[Scenes as source code]
________________________________________
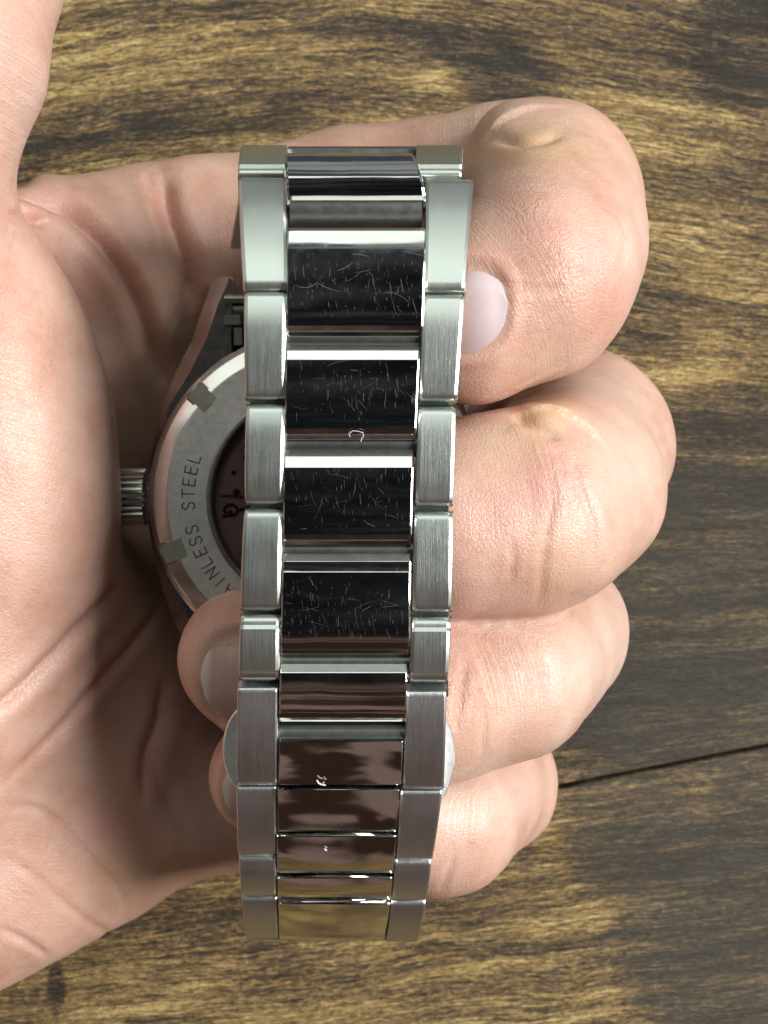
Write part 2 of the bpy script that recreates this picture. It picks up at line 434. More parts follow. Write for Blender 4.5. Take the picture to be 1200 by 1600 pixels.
VOX = 0.42; BL = 8
lo = np.array([-62.0, -72.0, 0.6]); hi = np.array([44.0, 62.0, 74.0])
nb = np.ceil((hi - lo) / (VOX * BL)).astype(int); dims = nb * BL
gx, gy, gz = np.meshgrid(*[np.arange(k) for k in nb], indexing='ij')
bi = np.stack([gx.ravel(), gy.ravel(), gz.ravel()], 1)
cent = (lo + (bi + 0.5) * VOX * BL).astype(np.float32)
dc = sdf(cent)
act = np.abs(dc) < VOX * BL * 0.5 * 1.75 * 1.5 + 1.0
G = np.empty(tuple(nb) + (BL, BL, BL), np.float32)
G[:] = dc.reshape(tuple(nb))[..., None, None, None]
off = np.stack(np.meshgrid(*[np.arange(BL)] * 3, indexing='ij'), -1).reshape(-1, 3)
ab = bi[act]
for s in range(0, len(ab), 1200):
    blk = ab[s:s + 1200]
    pts = (lo + (blk[:, None, :] * BL + off[None]) * VOX).reshape(-1, 3).astype(np.float32)
    G[blk[:, 0], blk[:, 1], blk[:, 2]] = sdf(pts).reshape(-1, BL, BL, BL)
G = G.transpose(0, 3, 1, 4, 2, 5).reshape(dims)
# flatten onto the table: the hand rests there
zc = (lo[2] + np.arange(dims[2]) * VOX)[None, None, :]
G = np.maximum(G, (1.0 - zc).astype(np.float32))

def surface_nets(G):
    S = G < 0
    X, Y, Z = G.shape
    cnt = np.zeros((X - 1, Y - 1, Z - 1), np.float32); acc = np.zeros((X - 1, Y - 1, Z - 1, 3), np.float32)
    c = lambda i, j, k: (slice(i, X - 1 + i), slice(j, Y - 1 + j), slice(k, Z - 1 + k))
    for ax in range(3):
        others = [a for a in range(3) if a != ax]
        for o1 in (0, 1):
            for o2 in (0, 1):
                A = [0, 0, 0]; A[others[0]] = o1; A[others[1]] = o2; Bq = list(A); Bq[ax] = 1
                ga, gb = G[c(*A)], G[c(*Bq)]
                m = (ga < 0) != (gb < 0)
                t = np.zeros_like(ga); t[m] = ga[m] / (ga[m] - gb[m])
                cnt += m
                for q in range(3):
                    if q == ax: acc[..., q] += t
                    else: acc[..., q] += m * float(A[q])
    has = cnt > 0
    idx = -np.ones(has.shape, np.int64); idx[has] = np.arange(has.sum())
    base = np.argwhere(has)
    verts = base + acc[has] / cnt[has][:, None]
    faces = []
    for ax in range(3):
        sl0 = [slice(1, -1)] * 3; sl1 = [slice(1, -1)] * 3
        sl0[ax] = slice(0, -1); sl1[ax] = slice(1, None)
        a, b = S[tuple(sl0)], S[tuple(sl1)]
        m = np.argwhere(a != b); sg = a[tuple(m.T)]
        o = m + 1; o[:, ax] -= 1                # grid index of edge start
        u, v = [(1, 2), (2, 0), (0, 1)][ax]
        du = np.zeros(3, int); du[u] = 1; dv = np.zeros(3, int); dv[v] = 1
        q = [idx[tuple((o - du - dv).T)], idx[tuple((o - dv).T)], idx[tuple(o.T)], idx[tuple((o - du).T)]]
        f = np.stack(q, 1)
        f[~sg] = f[~sg][:, ::-1]
        faces.append(f)
    f = np.concatenate(faces); f = f[(f >= 0).all(1)]
    return verts, f
sv, sf = surface_nets(G)
hv = lo + sv * VOX

def vnormals(v, f):
    n = np.cross(v[f[:, 2]] - v[f[:, 0]], v[f[:, 3]] - v[f[:, 1]])
    o = np.zeros_like(v)
    for k in range(4):
        for q in range(3): o[:, q] += np.bincount(f[:, k], weights=n[:, q], minlength=len(v))
    return o / (np.linalg.norm(o, axis=1)[:, None] + 1e-9)
def relax(v, f, it, lam=0.5):
    for _ in range(it):
        s = np.zeros_like(v); c = np.zeros(len(v))
        for a, b in ((0, 1), (1, 2), (2, 3), (3, 0)):
            for q in range(3):
                s[:, q] += np.bincount(f[:, a], weights=v[f[:, b], q], minlength=len(v)) + np.bincount(f[:, b], weights=v[f[:, a], q], minlength=len(v))
            c += np.bincount(f[:, a], minlength=len(v)) + np.bincount(f[:, b], minlength=len(v))
        v = v + lam * (s / c[:, None] - v)
    return v
hv = relax(hv, sf, 2)
hn = vnormals(hv, sf)

def project(v):
    d = CAMZ - v[:, 2]
    return np.stack([v[:, 0] * F / d + 600, 800 - v[:, 1] * F / d], 1)
pp = project(hv)
front = np.clip(hn[:, 2] * 2.0 + 0.4, 0, 1)
def pl_dist(pts, line):
    best = np.full(len(pts), 1e9); tt = np.zeros(len(pts)); L = np.array(line, float)
    for i in range(len(L) - 1):
        a, b = L[i], L[i + 1]; ab_ = b - a; t = np.clip(((pts - a) @ ab_) / (ab_ @ ab_), 0, 1)
        d = np.linalg.norm(pts - a - t[:, None] * ab_, axis=1); mk = d < best
        best[mk] = d[mk]; tt[mk] = (i + t[mk]) / (len(L) - 1)
    return best, tt
def spline(pts, n=24):
    P = np.array(pts, float); P = np.vstack([2 * P[0] - P[1], P, 2 * P[-1] - P[-2]]); out = []
    for i in range(1, len(P) - 2):
        for t in np.linspace(0, 1, n // (len(P) - 3) + 2)[:-1]:
            a, b, c_, d = P[i - 1:i + 3]
            out.append(0.5 * ((2 * b) + (c_ - a) * t + (2 * a - 5 * b + 4 * c_ - d) * t * t + (3 * b - 3 * c_ + d - a) * t ** 3))
    out.append(P[-2]); return out
disp = np.zeros(len(hv))
# creases: (points in photo px, depth mm, width px, z range)
CREASE = [
    ([(-30, 268), (40, 300), (112, 332), (170, 400), (212, 470), (245, 560), (262, 620)], 1.7, 13, (8, 60), 1.0),
    ([(-10, 330), (40, 345), (72, 352)], 1.0, 8, (20, 60), 0.6),
    ([(252, 262), (262, 320), (282, 385), (296, 440), (300, 500)], 1.5, 13, (8, 60), 0.8),
    ([(225, 262), (240, 300), (262, 360), (275, 420)], 0.5, 10, (8, 60), 0.6),
    ([(190, 905), (140, 965), (80, 1030), (20, 1085), (-40, 1130)], 1.3, 10, (8, 70), 0.9),
    ([(255, 935), (200, 1010), (140, 1080), (80, 1150), (0, 1225)], 0.85, 8, (4, 60), 0.9),
    ([(255, 1050), (250, 1120), (228, 1180), (222, 1262)], 1.2, 12, (4, 60), 0.8),
    ([(228, 1180), (262, 1250), (300, 1310)], 0.5, 12, (4, 60), 0.6),
    ([(0, 1255), (70, 1268), (150, 1350), (190, 1395), (198, 1440)], 0.5, 6, (4, 60), 0.5),
    ([(0, 1335), (50, 1365), (100, 1410), (150, 1450), (190, 1470)], 0.4, 6, (4, 60), 0.5),
    ([(0, 1450), (45, 1475), (80, 1500)], 0.5, 6, (4, 60), 0.5),
    ([(160, 1260), (180, 1300), (240, 1380)], 0.25, 5, (4, 60), 0.4),
    ([(770, 222), (815, 230), (850, 226), (880, 216)], 0.55, 7, (20, 70), 0.5),
    ([(744, 432), (790, 446), (840, 452), (880, 448)], 0.35, 6, (40, 75), 0.4),
    ([(800, 652), (835, 670), (880, 690)], 0.8, 9, (20, 75), 0.5),
    ([(858, 740), (862, 790), (850, 850), (846, 905), (842, 955)], 0.22, 6, (30, 75), 0.6),
    ([(890, 700), (905, 765), (925, 820), (922, 880)], 0.25, 6, (30, 75), 0.5),
    ([(800, 850), (802, 880), (795, 905)], 0.25, 5, (30, 75), 0.5),
    ([(728, 1030), (720, 1090), (712, 1150)], 0.35, 6, (30, 75), 0.5),
    ([(757, 1075), (758, 1130), (754, 1190)], 0.22, 5, (30, 75), 0.5),
    ([(712, 1330), (700, 1365), (690, 1395)], 0.2, 5, (30, 75), 0.5),
    ([(960, 330), (975, 370), (974, 420)], 0.2, 5, (30, 75), 0.5),
]
red = np.zeros(len(hv)); yel = np.zeros(len(hv)); wrk = np.full(len(hv), 0.12); pale = np.zeros(len(hv))
for ln, dep, wd, (z0, z1), rd in CREASE:
    if ln[0][1] > 900 and ln[0][0] < 300: dep *= 0.65
    d, t = pl_dist(pp, spline(ln)); mk = (hv[:, 2] > z0) & (hv[:, 2] < z1)
    fade = np.clip(np.minimum(t, 1 - t) * 5, 0.15, 1)
    g1 = np.exp(-(d / wd) ** 2); sh = np.exp(-((d - wd * 2.2) / (wd * 1.3)) ** 2)
    disp += mk * front * fade * dep * (-g1 * 0.8 + 0.28 * sh - 0.35 * np.exp(-(d / (wd * 0.33)) ** 2))
    red += mk * np.exp(-(d / (wd * 0.9)) ** 2) * rd * fade * 0.3
def spot(cx, cy, rx, ry, z0=0, z1=80):
    return np.exp(-((pp[:, 0] - cx) / rx) ** 2 - ((pp[:, 1] - cy) / ry) ** 2) * (hv[:, 2] > z0) * (hv[:, 2] < z1)
# swelling where flexed skin bulges
disp += 1.0 * spot(900, 640, 70, 50, 15, 60) + 0.8 * spot(800, 190, 70, 28, 8, 50) * 0.8 + 0.7 * spot(850, 660, 40, 22)
disp += 0.9 * spot(130, 470, 90, 110) + 0.7 * spot(40, 620, 90, 120)
for cx, cy, rx, ry, a in ((880, 400, 110, 60, .35), (960, 480, 60, 90, .3), (800, 340, 100, 50, .2), (840, 760, 60, 60, .55), (790, 800, 90, 60, .25), (700, 1060, 60, 70, .4), (860, 940, 60, 50, .15),
                          (735, 1318, 9, 9, .8), (170, 1290, 60, 50, .7), (60, 330, 60, 30, .45), (30, 900, 120, 220, .12), (240, 1190, 60, 50, .55), (330, 990, 50, 50, .35), (20, 60, 60, 60, .25),
                          (140, 400, 80, 60, .2), (300, 390, 60, 80, .25), (60, 1400, 120, 80, .25), (350, 1170, 40, 60, .35)):
    red += a * spot(cx, cy, rx, ry)
for cx, cy, rx, ry, a in ((830, 222, 60, 30, .5), (850, 655, 50, 32, .7), (775, 700, 60, 50, .45), (880, 900, 60, 70, .4), (860, 240, 90, 40, .4), (240, 540, 60, 90, .35), (200, 1380, 110, 50, .4), (830, 560, 90, 40, .25), (750, 1140, 60, 60, .25)):
    yel += a * spot(cx, cy, rx, ry)
for cx, cy, rx, ry, a in ((970, 720, 70, 110, .6), (960, 1000, 60, 90, .6), (880, 1060, 90, 60, .45), (800, 1240, 70, 50, .5), (940, 600, 60, 40, .5), (760, 180, 80, 30, .45), (700, 1270, 60, 30, .6), (990, 400, 30, 80, .5), (30, 120, 60, 120, .45), (60, 700, 90, 120, .25)):
    pale += a * spot(cx, cy, rx, ry)
for cx, cy, rx, ry, a in ((860, 400, 130, 110, .7), (760, 300, 90, 60, .9), (870, 740, 80, 60, 1.0), (950, 600, 110, 70, .7), (790, 1030, 110, 60, .8), (760, 190, 80, 40, 1.0), (720, 1230, 90, 50, .6), (930, 940, 60, 60, .6), (730, 1100, 60, 60, .6), (60, 600, 100, 160, .35), (100, 1350, 150, 100, .3), (30, 120, 70, 140, .7)):
    wrk += a * spot(cx, cy, rx, ry)
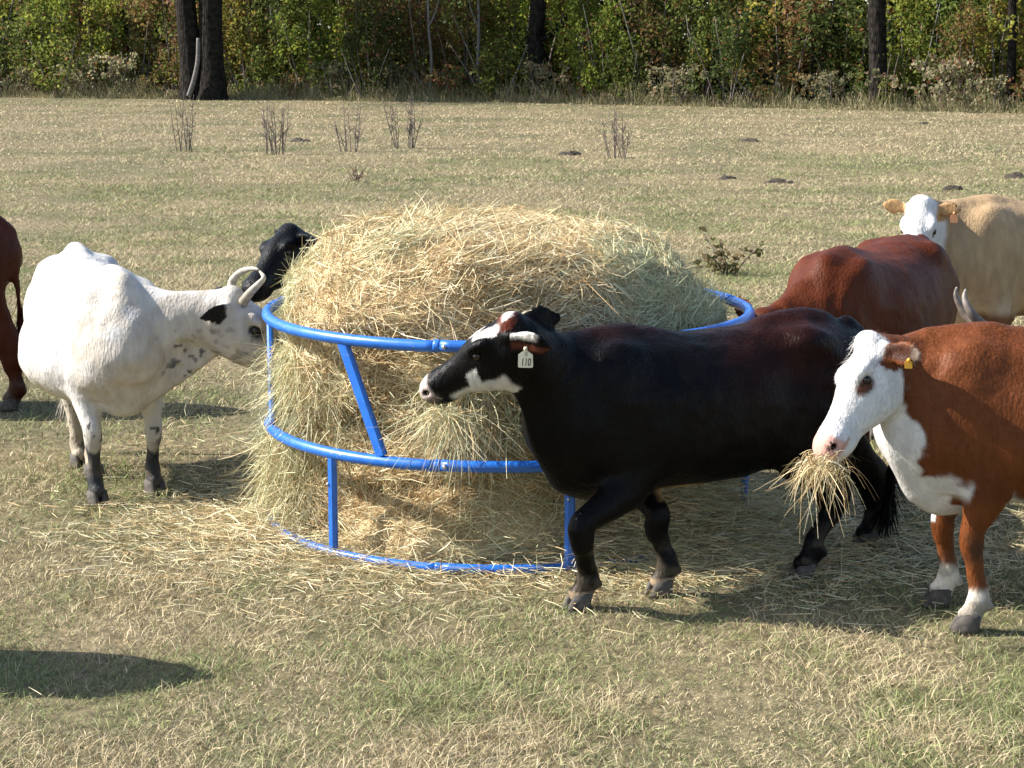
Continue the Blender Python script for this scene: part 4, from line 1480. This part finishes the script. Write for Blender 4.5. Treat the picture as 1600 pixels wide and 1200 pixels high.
________________________________________
## TASK BRIEF
Could you repeat exactly the lines from the first one of the records above through the line containing "G = np.maximum(G, (1.0", leaving out any pictures?

## THE SOLUTION
Write part 2 of the bpy script that recreates this picture. It picks up at line 434. More parts follow. Write for Blender 4.5. Take the picture to be 1200 by 1600 pixels.
VOX = 0.42; BL = 8
lo = np.array([-62.0, -72.0, 0.6]); hi = np.array([44.0, 62.0, 74.0])
nb = np.ceil((hi - lo) / (VOX * BL)).astype(int); dims = nb * BL
gx, gy, gz = np.meshgrid(*[np.arange(k) for k in nb], indexing='ij')
bi = np.stack([gx.ravel(), gy.ravel(), gz.ravel()], 1)
cent = (lo + (bi + 0.5) * VOX * BL).astype(np.float32)
dc = sdf(cent)
act = np.abs(dc) < VOX * BL * 0.5 * 1.75 * 1.5 + 1.0
G = np.empty(tuple(nb) + (BL, BL, BL), np.float32)
G[:] = dc.reshape(tuple(nb))[..., None, None, None]
off = np.stack(np.meshgrid(*[np.arange(BL)] * 3, indexing='ij'), -1).reshape(-1, 3)
ab = bi[act]
for s in range(0, len(ab), 1200):
    blk = ab[s:s + 1200]
    pts = (lo + (blk[:, None, :] * BL + off[None]) * VOX).reshape(-1, 3).astype(np.float32)
    G[blk[:, 0], blk[:, 1], blk[:, 2]] = sdf(pts).reshape(-1, BL, BL, BL)
G = G.transpose(0, 3, 1, 4, 2, 5).reshape(dims)
# flatten onto the table: the hand rests there
zc = (lo[2] + np.arange(dims[2]) * VOX)[None, None, :]
G = np.maximum(G, (1.0 - zc).astype(np.float32))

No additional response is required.